April 6, 2024 (EIRNS)—In a statement read today on X, Mexico’s Foreign Secretary Alicia Barcena announced that, on orders from President Andrés Manuel López Obrador (AMLO), the Mexican government was breaking diplomatic relations with the Republic of Ecuador. This followed last night’s invasion of the Mexican embassy in Quito by a group of elite Ecuadorian police, backed by the military, to detain Jorge Glas, who had served as Vice President to former President Rafael Correa and had just been granted asylum on April 5 by the Mexican government.
This unprecedented event has unleashed multiple statements of condemnation from around Ibero-America and internationally. (See separate report.) Barcena announced that Mexico will file a complaint at the International Court of Justice to denounce Ecuador for violating international law. Several experts consulted said an event of this type has almost no precedent in Latin American history.

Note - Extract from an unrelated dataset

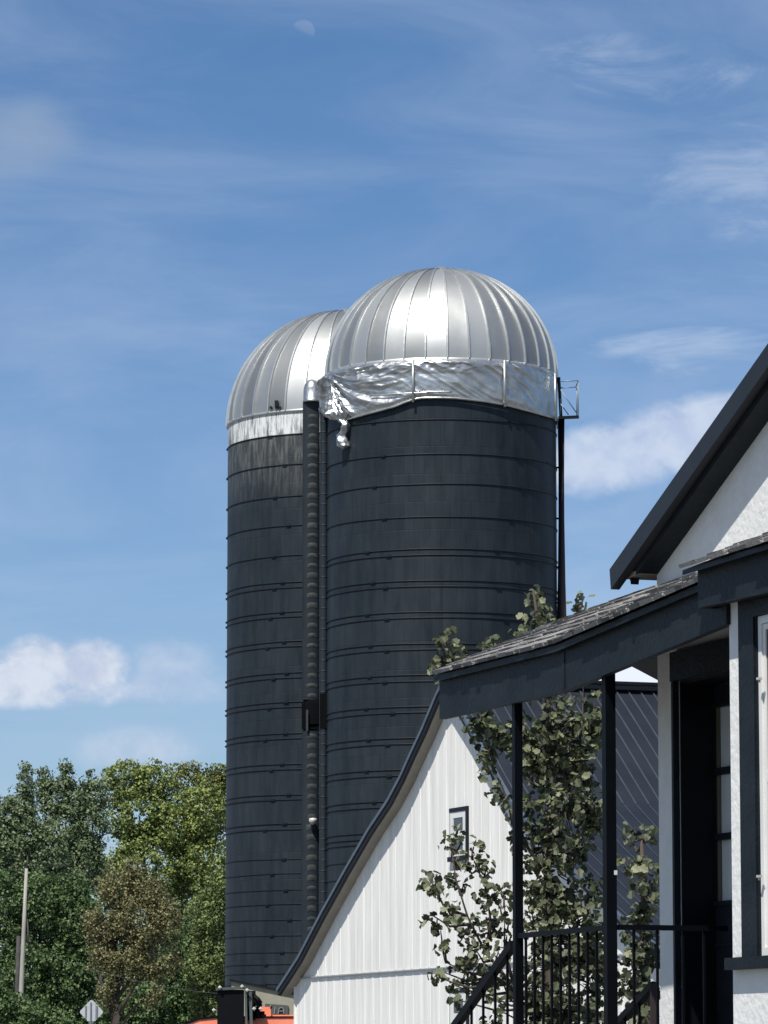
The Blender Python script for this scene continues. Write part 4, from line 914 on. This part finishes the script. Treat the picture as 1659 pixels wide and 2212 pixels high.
# young columnar oak behind the porch
def oak(label, Y, clumps, trunk, seed, leaf=.059, dens=1.08, limbs=()):
    rnd = random.Random(seed); k = Y / F; b = at(trunk[0][0], trunk[0][1], Y); base = Vector((b.x, Y, 0)); root = empty('oak_tree', base, label, 'tree', 'young oaks by the porch')
    tw = MB(); tpts = [base] + [at(x, y, Y) for x, y in trunk]; nT = len(tpts); tw.tube(tpts, [.055 * (1 - .85 * i / (nT - 1)) for i in range(nT)], 8)
    lpts = []
    for lb in [trunk] + list(limbs):
        pl = [at(x, y, Y) for x, y in lb]
        for p_, q_ in zip(pl, pl[1:]): lpts += [p_.lerp(q_, f / 5) for f in range(6)]
        if lb is not trunk: tw.tube(pl, [.016 * (1 - .75 * i / (len(pl) - 1)) for i in range(len(pl))], 6)
    m = MB()
    for (px, py, rx, ry, n) in clumps:
        dy = rnd.uniform(-.25, .25) if max(rx, ry) < 30 else 0; c = at(px, py, Y + dy); RX, RZ = rx * k, ry * k; RY = min(.45, max(.08, (RX + RZ) / 2))
        st = min(lpts, key=lambda q: (q - c).length + (.5 if q.z > c.z - .03 else 0))
        mid = st.lerp(c, .55) + Vector((0, 0, -.05)); tw.tube([st, mid, c], [.014, .009, .004], 5)
        nl = int(n * dens); ns = max(1, nl // 7)
        for _ in range(ns):
            s_ = rsph(rnd) * rnd.random() ** .38; cc = c + Vector((s_.x * RX, s_.y * RY, s_.z * RZ))
            if rnd.random() < .5: tw.tube([c.lerp(cc, .3), cc], [.005, .0025], 4, False)
            for _ in range(7):
                q = rsph(rnd); p = cc + q * leaf * rnd.uniform(.3, 1.1)
                leaf_faces(m, p, leaf, (q + Vector((-.25, -.35, .5))).normalized(), rnd, True)
    m.build('crown', M_lfo, root, recalc=False); tw.build('trunk', M_bark, root)
    return root
big = [(1075, 1590, 58, 70, 170), (1040, 1560, 36, 30, 50), (1200, 1590, 100, 95, 560), (1275, 1560, 45, 65, 150), (1215, 1730, 85, 115, 640), (1270, 1750, 35, 90, 140), (1160, 1660, 40, 80, 160),
       (1190, 1880, 72, 95, 430), (1215, 1985, 95, 70, 420), (1215, 2100, 105, 100, 760), (1230, 2200, 100, 60, 460), (1160, 2180, 60, 70, 200), (1275, 1960, 30, 60, 90), (1290, 2060, 50, 70, 170), (1130, 1800, 25, 70, 70)]
small = [(1000, 1812), (975, 1828), (1020, 1835), (992, 1850), (1008, 1868), (935, 1886), (922, 1912), (950, 1925), (978, 1900), (1035, 1862), (1050, 1878), (1000, 1912), (962, 1958), (935, 1978), (1048, 1905), (1065, 1930), (1088, 1925), (1080, 1958), (1022, 1990),
         (975, 1998), (952, 2010), (1000, 2022), (1045, 2035), (1012, 2062), (962, 2042), (985, 2075), (1035, 2080), (1100, 1985), (958, 2100), (948, 2112), (1010, 2110), (985, 2130), (1050, 2105), (1070, 2000), (1020, 2140), (1060, 2010), (1095, 2020), (990, 2160), (975, 1975), (1040, 1950), (1075, 2060),
         (1060, 2150), (1075, 2180), (1085, 2120), (1065, 2205), (1010, 2090), (1030, 2055),
         (1150, 1272), (1160, 1292), (1182, 1318), (1148, 1318), (1160, 1335), (1172, 1345), (1138, 1358), (1122, 1368), (1062, 1392), (1045, 1405), (965, 1378), (985, 1402), (952, 1392), (972, 1425), (945, 1440), (932, 1452), (998, 1422), (1000, 1440), (962, 1448),
         (1048, 1645), (1060, 1672), (1075, 1700), (1088, 1728), (1100, 1750), (1055, 1625)]
cl = big + [(x, y, 15, 13, 15) for x, y in small] + [(1245, 1302, 8, 10, 5), (1266, 1300, 8, 12, 6), (1250, 1318, 8, 6, 4)]
oak('large young oak with lobed leaves rising behind both porch posts', 30, cl, [(1195, 2210), (1190, 2100), (1185, 1980), (1180, 1870), (1190, 1760), (1195, 1640), (1185, 1530), (1170, 1430), (1160, 1330), (1152, 1275)], 11, limbs=[[(1190, 2190), (1110, 2130), (1050, 2060), (1010, 1980), (985, 1900), (975, 1830)], [(1130, 2150), (1070, 2110), (1010, 2100), (965, 2080)], [(1050, 2060), (1060, 1990), (1050, 1920), (1020, 1850)], [(1010, 1980), (960, 1960), (930, 1900)], [(1185, 1900), (1120, 1800), (1085, 1700), (1055, 1640)], [(1190, 1700), (1120, 1640), (1050, 1560), (990, 1450), (960, 1390)], [(1190, 1640), (1260, 1560), (1262, 1400), (1255, 1310)], [(1110, 2130), (1090, 2050), (1090, 1960)]])
oak('small sparse oak sapling seen between the second porch post and the house', 27.5, [(1362, 1796, 12, 14, 12), (1400, 1800, 14, 14, 16), (1368, 1822, 14, 10, 12), (1392, 1868, 22, 18, 22), (1362, 1865, 20, 18, 20), (1405, 1900, 18, 30, 28), (1378, 1905, 22, 25, 24), (1400, 1965, 22, 40, 50), (1375, 1985, 24, 30, 30), (1370, 2060, 38, 40, 95), (1415, 2050, 25, 50, 70),
      (1360, 2130, 32, 50, 90), (1400, 2150, 30, 60, 80), (1370, 2195, 45, 40, 80)], [(1395, 2200), (1392, 2050), (1390, 1900), (1385, 1810)], 12, leaf=.058)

The action by the Ecuadorian police and military was a “flagrant violation of international law and of Mexican sovereignty,” President López Obrador said in his own remarks on X. Ecuadorian police scaled the embassy’s walls, assaulted security guards as well as embassy personnel and dragged Glas out of the embassy and into a waiting armored car. He was subsequently flown to a maximum-security prison in Guayaquil. As Minister Barcena elaborated, Ecuador has engaged in a “flagrant violation of the Vienna Convention (1962) on Diplomatic Relations, particularly the principle of the inviolability of locales and Mexican diplomatic personnel and the basic norms of diplomatic coexistence.” Every embassy is considered the sovereign territory of the nation it represents and Ecuador trampled on that principle.
Bilateral relations between Ecuador and Mexico have been tense during the recent period. A staunch ally of the U.S. and Israel, Ecuador President Daniel Noboa had recently expelled the Mexican ambassador due to statements made by AMLO about Noboa’s election which he considered provocative. In February, he had asked the ambassador to hand over Glas, for whom an arrest warrant exists, but the ambassador refused. Glas had already served a five-year jail sentence from 2017-22 for “corruption,” but still faced additional charges, for which an arrest warrant was issued, which he refutes, arguing he is a victim of political persecution—as is former President Correa and many members of his government.
In a defensive communiqué issued today, entitled “Let’s Defend National Sovereignty—Zero Impunity,” the Ecuadorian Presidency declared that each embassy has only one purpose, “to serve as a diplomatic space with the goal of strengthening relations between countries.” It justified the invasion of the Mexican embassy and arrest of Glas, charging that the “diplomatic mission that protected Glas” had “abused the privileges and immunity granted it” by giving “diplomatic asylum contrary to the conventional judicial framework.” Hence, authorities were justified in taking action to arrest Glas. “No criminal can be considered [a victim of] political persecution,” it said.